Para mim foi fácil lidar com o passado da escravidão de meu país, já que não tive que lidar com ele; nem em forma de presente, nem de passado recente ou longínquo. Para mim foi fácil lidar com o passado da ditadura no Brasil, apesar de sua presença durante meu primeiro ano de vida. Para mim é fácil lidar com os milhares de mortes nas favelas do Brasil, apesar de acontecerem hoje, diariamente. O presente e passado de violência atroz de meu país foram e seguem sendo de tal maneira velados e normalizados que não é preciso os digerir nem regurgitar.

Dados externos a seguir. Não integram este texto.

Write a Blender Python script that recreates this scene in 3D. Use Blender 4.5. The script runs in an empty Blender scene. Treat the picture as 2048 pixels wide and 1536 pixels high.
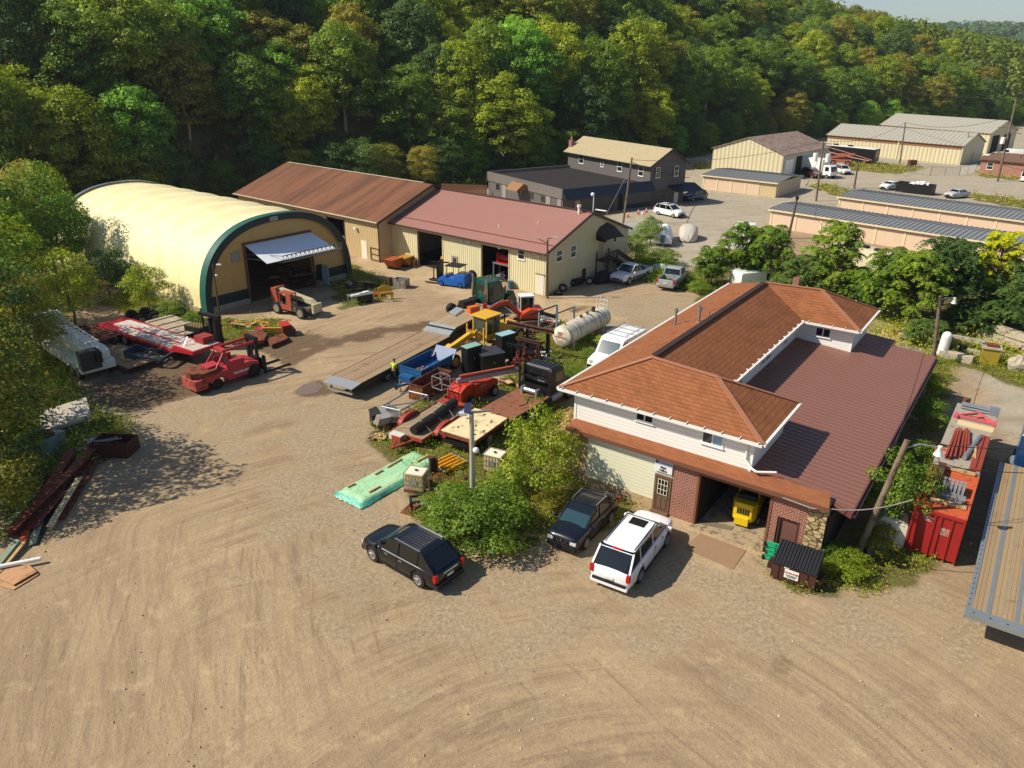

É apenas no momento em que apontam uma arma na minha cara que encaro a violência como realidade, sendo obrigada a engoli-la, por sorte sem tiros, goela abaixo. Só que o criminoso foge e o policial duvida de meu relato – fato verídico –, acusando-me de ter inventado a história. De ter inventado a história que no Brasil houve tortura, ditadura, escravidão. De inventar, fantasiar, que no Brasil existe extrema violência, racismo, misoginia, homofobia, que existe fascismo e xenofobia. Fobia do outro, fobia do xenófobo, fobia do que pensa diferente, ou que aparentemente nem pensa. Após anos engolindo tanta violência e tanta indiferença à violência – física e simbólica, como se as crises do país fossem algo ocasional e passageiro – é natural que se anseie por um herói com soluções simples.
Não é que os alemães ainda ontem, há oitenta anos atrás, não pensassem. Pelo contrário, eles pensavam na humilhação, deportação e execução de judeus como uma solução muito lógica, e um grande alívio, para os problemas nacionais que lhe causavam medo, desespero e fome. Vomitavam seu medo e raiva nos outros para se saciar. O mesmo se pode dizer dos brasileiros: eles pensam. Pensam rapidamente, no momento em que nem o pobre criminoso, nem os vizinhos, nem a polícia, nem os políticos lhe acodem ao sofrer uma violência, que a única maneira de a extinguir é com as próprias mãos. Ou com a mão de ferro de uma ditadura militar ou de um império colonial, cujas consequências irreparáveis nunca foram conscientizadas nem boicotadas, digeridas nem vomitadas – até agora.
A diferença agora é que o mundo inteiro está consciente e boicota a iminente permissão, por grande parte da população, de que tais consequências voltem a ser legítimas. Só os brasileiros que não, metralhando no peito sua medalha nacional.